Short exercise -
Gather all lines in the entries that include the word "finishes".

==== Records shown ====

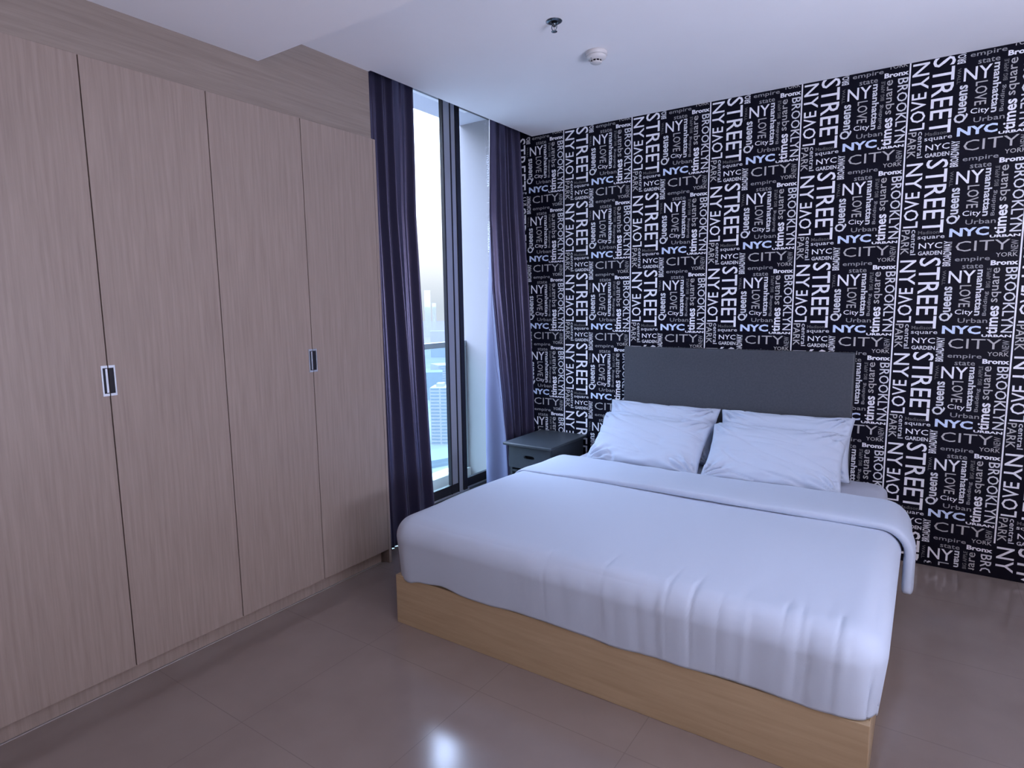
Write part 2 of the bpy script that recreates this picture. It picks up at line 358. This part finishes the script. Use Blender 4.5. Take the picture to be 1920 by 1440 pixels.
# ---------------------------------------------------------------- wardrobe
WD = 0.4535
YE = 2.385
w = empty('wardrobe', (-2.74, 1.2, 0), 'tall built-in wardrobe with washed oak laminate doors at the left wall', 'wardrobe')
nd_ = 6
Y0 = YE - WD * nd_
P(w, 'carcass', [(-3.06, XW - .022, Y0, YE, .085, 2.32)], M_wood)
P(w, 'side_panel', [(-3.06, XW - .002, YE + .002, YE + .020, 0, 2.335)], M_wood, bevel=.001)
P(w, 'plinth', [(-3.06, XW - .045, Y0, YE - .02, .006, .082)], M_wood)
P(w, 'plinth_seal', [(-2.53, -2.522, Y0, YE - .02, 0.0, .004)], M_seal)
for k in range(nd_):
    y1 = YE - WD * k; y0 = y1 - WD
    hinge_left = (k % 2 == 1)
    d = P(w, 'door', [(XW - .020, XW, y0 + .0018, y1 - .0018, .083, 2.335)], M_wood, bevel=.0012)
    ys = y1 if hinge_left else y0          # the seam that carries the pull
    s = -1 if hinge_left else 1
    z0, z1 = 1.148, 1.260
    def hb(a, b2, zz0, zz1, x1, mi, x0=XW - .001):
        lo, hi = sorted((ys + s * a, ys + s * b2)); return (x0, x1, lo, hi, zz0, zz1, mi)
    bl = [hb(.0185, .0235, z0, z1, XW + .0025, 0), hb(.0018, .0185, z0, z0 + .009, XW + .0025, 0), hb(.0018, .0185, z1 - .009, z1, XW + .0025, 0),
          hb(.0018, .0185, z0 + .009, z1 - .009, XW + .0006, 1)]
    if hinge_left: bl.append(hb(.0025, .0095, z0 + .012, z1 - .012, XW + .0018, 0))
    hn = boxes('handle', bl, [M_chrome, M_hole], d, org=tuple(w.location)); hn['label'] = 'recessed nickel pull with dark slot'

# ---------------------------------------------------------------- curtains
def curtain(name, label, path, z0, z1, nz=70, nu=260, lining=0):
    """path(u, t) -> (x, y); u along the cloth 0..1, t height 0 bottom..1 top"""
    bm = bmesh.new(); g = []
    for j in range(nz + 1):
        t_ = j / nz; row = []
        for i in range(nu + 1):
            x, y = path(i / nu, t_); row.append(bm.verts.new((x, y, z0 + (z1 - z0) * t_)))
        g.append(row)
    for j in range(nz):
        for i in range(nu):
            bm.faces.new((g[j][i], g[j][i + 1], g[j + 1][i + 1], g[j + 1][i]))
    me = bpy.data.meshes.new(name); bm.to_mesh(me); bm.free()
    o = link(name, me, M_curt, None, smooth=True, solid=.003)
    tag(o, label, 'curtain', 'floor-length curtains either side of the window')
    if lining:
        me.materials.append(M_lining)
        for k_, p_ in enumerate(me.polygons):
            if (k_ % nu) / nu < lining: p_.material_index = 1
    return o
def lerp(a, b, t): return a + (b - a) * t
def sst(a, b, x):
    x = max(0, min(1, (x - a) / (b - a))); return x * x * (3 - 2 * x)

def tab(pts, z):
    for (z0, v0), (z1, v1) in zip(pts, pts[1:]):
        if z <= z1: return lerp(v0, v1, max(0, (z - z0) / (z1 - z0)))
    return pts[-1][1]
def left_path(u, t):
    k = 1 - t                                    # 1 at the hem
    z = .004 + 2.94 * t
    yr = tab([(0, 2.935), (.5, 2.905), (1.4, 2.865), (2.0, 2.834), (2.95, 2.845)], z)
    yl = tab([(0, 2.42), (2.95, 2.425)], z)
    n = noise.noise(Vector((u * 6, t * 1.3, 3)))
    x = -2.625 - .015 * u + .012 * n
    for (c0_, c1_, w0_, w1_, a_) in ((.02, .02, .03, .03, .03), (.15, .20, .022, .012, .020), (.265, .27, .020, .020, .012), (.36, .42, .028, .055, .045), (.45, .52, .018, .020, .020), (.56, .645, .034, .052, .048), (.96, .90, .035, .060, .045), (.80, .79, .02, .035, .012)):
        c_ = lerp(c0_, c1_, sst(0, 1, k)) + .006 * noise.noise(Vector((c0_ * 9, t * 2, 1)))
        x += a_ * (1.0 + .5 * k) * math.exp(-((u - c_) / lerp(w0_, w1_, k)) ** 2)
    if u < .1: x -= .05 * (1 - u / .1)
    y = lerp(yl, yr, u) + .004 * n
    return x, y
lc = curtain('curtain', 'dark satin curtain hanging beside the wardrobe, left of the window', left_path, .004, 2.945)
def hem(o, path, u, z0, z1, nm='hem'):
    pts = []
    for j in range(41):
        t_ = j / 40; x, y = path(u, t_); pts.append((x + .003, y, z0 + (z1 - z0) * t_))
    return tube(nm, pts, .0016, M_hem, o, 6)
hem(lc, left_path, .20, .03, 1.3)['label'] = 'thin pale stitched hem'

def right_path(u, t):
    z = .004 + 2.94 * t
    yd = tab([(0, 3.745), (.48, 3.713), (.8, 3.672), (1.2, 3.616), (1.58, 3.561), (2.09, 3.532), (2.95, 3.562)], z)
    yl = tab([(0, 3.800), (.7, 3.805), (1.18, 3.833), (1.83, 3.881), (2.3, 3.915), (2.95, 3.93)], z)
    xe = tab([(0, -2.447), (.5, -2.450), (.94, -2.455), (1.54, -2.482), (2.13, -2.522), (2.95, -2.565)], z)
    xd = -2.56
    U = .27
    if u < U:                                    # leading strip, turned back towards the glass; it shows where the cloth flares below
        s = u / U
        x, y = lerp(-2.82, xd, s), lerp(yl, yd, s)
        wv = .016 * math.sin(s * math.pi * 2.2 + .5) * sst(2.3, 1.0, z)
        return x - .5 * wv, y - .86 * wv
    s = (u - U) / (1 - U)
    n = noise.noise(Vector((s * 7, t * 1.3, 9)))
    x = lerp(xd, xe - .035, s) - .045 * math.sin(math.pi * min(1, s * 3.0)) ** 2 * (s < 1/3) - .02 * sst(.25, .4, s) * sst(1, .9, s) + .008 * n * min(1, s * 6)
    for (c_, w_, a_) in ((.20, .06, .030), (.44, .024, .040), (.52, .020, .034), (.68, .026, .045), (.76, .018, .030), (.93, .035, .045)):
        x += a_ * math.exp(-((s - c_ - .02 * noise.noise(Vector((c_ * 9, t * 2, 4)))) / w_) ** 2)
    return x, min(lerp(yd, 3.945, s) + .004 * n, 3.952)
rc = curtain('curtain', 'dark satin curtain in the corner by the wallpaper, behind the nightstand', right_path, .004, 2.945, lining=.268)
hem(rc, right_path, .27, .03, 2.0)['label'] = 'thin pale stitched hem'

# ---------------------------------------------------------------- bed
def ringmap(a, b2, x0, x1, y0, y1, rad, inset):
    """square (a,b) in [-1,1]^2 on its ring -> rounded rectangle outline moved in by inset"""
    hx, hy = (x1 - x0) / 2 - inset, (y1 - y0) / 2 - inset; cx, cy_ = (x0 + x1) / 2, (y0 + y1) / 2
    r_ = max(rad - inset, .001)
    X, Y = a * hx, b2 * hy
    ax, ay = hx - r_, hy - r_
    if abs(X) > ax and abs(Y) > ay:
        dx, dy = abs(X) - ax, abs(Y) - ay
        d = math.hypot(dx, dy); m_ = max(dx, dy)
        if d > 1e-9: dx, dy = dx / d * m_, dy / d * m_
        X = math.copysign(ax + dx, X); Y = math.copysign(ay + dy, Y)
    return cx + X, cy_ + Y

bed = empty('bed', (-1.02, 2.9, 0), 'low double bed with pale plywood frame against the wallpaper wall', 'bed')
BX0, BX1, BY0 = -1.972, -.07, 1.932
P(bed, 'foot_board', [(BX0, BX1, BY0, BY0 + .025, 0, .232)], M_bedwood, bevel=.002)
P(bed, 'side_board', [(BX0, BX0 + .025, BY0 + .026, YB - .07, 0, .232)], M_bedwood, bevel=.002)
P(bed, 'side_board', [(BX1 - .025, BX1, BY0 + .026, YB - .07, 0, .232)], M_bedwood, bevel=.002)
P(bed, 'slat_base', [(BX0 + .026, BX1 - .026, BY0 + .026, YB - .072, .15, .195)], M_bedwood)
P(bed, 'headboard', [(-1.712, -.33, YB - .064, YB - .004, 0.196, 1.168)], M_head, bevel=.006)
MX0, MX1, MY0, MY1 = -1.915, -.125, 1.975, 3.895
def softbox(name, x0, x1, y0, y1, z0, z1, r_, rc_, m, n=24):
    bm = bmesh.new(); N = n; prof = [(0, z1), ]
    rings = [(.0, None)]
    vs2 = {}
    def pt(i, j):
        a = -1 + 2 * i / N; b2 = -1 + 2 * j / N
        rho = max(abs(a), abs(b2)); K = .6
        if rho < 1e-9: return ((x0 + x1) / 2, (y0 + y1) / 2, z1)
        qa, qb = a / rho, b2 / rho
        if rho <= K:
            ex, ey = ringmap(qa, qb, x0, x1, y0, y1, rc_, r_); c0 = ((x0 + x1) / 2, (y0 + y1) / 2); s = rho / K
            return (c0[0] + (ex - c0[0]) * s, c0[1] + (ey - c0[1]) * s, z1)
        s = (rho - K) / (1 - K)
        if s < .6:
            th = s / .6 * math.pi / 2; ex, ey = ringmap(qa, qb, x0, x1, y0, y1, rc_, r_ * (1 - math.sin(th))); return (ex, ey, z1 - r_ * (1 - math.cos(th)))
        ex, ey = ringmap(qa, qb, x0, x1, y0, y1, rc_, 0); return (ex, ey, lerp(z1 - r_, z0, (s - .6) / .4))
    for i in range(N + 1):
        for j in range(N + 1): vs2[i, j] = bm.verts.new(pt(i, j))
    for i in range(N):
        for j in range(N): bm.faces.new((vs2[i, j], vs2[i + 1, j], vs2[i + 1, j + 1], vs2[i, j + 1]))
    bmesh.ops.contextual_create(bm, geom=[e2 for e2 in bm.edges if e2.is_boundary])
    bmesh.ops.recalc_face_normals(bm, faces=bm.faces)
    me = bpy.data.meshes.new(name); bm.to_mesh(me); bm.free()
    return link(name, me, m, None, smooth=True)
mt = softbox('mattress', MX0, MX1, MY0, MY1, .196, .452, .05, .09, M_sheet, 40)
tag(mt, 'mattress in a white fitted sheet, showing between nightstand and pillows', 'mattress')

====
==== Records shown ====

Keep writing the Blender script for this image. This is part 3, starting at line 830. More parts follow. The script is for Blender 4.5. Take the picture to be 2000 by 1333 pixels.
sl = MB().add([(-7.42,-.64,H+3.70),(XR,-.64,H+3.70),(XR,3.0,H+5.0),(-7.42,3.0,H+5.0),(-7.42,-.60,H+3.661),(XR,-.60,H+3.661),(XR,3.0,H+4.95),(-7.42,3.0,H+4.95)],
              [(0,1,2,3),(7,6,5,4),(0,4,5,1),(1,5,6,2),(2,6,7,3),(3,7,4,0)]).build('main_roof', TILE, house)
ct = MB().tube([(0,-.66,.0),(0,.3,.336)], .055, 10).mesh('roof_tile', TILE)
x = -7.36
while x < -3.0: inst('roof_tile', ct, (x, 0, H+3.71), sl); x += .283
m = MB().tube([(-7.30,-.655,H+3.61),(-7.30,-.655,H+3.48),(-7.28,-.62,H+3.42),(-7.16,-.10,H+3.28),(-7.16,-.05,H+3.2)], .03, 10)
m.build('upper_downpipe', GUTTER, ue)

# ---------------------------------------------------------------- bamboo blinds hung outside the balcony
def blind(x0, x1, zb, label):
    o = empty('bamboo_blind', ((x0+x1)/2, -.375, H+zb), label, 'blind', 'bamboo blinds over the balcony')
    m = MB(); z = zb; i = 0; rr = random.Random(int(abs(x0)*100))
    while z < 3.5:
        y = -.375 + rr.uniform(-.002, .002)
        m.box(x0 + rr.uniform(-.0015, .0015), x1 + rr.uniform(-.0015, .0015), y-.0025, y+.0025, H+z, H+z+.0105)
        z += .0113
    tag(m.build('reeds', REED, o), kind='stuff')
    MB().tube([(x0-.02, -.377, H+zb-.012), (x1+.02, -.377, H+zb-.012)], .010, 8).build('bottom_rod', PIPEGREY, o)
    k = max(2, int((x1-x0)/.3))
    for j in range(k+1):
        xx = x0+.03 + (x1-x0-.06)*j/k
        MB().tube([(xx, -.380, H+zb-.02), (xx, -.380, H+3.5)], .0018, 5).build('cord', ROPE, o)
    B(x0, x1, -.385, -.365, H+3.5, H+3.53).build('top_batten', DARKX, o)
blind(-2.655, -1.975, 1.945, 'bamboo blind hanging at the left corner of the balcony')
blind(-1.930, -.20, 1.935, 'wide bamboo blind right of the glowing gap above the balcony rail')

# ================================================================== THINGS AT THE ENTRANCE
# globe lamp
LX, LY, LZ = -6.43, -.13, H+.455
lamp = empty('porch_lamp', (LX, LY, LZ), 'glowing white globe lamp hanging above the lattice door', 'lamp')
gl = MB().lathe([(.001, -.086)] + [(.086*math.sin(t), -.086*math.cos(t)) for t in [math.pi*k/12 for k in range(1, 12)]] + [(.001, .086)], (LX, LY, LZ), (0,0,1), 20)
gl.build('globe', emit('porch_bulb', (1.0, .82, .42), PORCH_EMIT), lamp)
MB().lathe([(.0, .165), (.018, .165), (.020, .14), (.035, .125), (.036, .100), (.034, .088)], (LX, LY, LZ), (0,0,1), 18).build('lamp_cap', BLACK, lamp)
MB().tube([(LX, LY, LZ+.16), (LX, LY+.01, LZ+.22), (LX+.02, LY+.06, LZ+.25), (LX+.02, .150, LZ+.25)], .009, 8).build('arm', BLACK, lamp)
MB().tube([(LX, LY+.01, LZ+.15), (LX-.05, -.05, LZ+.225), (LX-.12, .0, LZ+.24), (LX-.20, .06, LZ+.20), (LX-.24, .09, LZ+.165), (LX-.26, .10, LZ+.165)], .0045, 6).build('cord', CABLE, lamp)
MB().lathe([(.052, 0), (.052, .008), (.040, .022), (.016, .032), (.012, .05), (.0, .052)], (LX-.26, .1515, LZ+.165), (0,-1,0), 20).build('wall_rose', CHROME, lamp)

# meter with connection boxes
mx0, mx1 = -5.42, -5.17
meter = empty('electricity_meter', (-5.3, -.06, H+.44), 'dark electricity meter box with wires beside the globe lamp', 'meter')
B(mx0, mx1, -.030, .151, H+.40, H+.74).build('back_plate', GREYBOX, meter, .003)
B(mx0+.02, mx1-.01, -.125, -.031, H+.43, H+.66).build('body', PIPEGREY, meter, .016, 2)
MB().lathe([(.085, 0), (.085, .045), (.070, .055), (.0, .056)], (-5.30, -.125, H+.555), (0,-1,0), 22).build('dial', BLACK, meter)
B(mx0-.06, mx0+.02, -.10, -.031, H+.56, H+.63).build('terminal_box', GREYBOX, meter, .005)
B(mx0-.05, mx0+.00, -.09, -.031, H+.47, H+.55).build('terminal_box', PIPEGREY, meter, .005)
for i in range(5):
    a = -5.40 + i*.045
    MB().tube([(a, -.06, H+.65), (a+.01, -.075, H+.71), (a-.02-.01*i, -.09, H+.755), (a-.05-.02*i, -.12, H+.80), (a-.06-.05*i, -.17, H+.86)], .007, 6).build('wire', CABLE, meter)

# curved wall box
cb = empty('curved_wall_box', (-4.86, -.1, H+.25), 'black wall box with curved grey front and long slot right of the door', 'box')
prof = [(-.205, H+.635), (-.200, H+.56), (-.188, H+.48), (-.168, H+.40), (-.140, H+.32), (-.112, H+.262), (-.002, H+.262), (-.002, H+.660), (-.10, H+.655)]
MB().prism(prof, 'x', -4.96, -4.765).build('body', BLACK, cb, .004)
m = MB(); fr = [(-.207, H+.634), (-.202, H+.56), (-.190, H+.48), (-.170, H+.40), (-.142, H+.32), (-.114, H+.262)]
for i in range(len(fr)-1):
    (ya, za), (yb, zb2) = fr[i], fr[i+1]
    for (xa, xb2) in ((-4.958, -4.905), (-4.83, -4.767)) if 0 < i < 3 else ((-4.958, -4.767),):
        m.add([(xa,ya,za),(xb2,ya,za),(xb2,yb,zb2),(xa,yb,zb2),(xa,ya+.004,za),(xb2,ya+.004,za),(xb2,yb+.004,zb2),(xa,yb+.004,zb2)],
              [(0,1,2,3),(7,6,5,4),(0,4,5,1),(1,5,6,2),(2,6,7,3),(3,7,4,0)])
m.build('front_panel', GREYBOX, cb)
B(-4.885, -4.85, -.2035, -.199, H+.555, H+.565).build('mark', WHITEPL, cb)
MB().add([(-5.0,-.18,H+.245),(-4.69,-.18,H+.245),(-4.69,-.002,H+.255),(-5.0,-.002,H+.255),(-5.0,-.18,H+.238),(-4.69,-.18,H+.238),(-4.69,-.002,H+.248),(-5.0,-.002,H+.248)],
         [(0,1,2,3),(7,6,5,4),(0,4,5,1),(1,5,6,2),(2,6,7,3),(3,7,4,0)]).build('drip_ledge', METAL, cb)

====
==== Records shown ====

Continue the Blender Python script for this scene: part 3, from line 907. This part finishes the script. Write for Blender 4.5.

====

Correct result -
Write part 2 of the bpy script that recreates this picture. It picks up at line 358. This part finishes the script. Use Blender 4.5. Take the picture to be 1920 by 1440 pixels.
Continue the Blender Python script for this scene: part 3, from line 907. This part finishes the script. Write for Blender 4.5.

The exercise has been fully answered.